German car making giant Volkswagen (VW) says it will invest up to $5bn (£3.94bn) in Tesla rival Rivian.

The deal creates a joint venture that will allow VW and the US-based electric vehicle (EV) maker to share technology.

Rivian shares jumped by almost 50% after the announcement.

The tie-up comes as competition intensifies between EV makers and Western countries move to impose tariffs on Chinese imports.

Under the agreement, VW said it will initially invest $1bn in the electric truck and SUV maker, with another $4bn to be put into the company by 2026.

Founded in 2009, Rivian has not yet posted a quarterly profit. In the first three months of 2024 the company saw a net loss of more than $1.4bn.

VW, like other motor industry giants, has come under pressure from rivals like Tesla and China’s BYD as it tries to make the shift from fossil fuel-powered vehicles.

Meanwhile, some EV start-ups have struggled to make headway in the highly competitive market and as higher interest rates hit demand for big ticket purchases.

The partnership will give VW immediate access to Rivian’s software allowing the German car maker to use it in its cars.

Motor industry giants like VW have also been facing growing competition from Chinese EV makers, which have been expanding globally.

Earlier this month, the European Union (EU) warned that it will raise tariffs on Chinese EV imports by as much as 38%.

Officials from China and the EU have held talks ahead of a 4 July deadline.

A months-long investigation by the European Commission found that Chinese EV companies had been “unfairly subsidised”.

In response, China said the tariffs violated international trade rules and described the investigation as “protectionism”.

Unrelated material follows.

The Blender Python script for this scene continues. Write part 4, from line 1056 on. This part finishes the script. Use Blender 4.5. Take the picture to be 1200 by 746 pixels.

The plan came just a month after the US said it will increase import levies on Chinese EVs from 25% to 100%.

This week, Canada said that it was considering a similar move to align itself with allies.

Separately on Tuesday, Tesla said it would recall most of its Cybertrucks sold in the US over issues with their windscreen wipers and exterior trim.

The recalls cover more than 11,000 of the vehicles, which first went on sale at the end of November last year.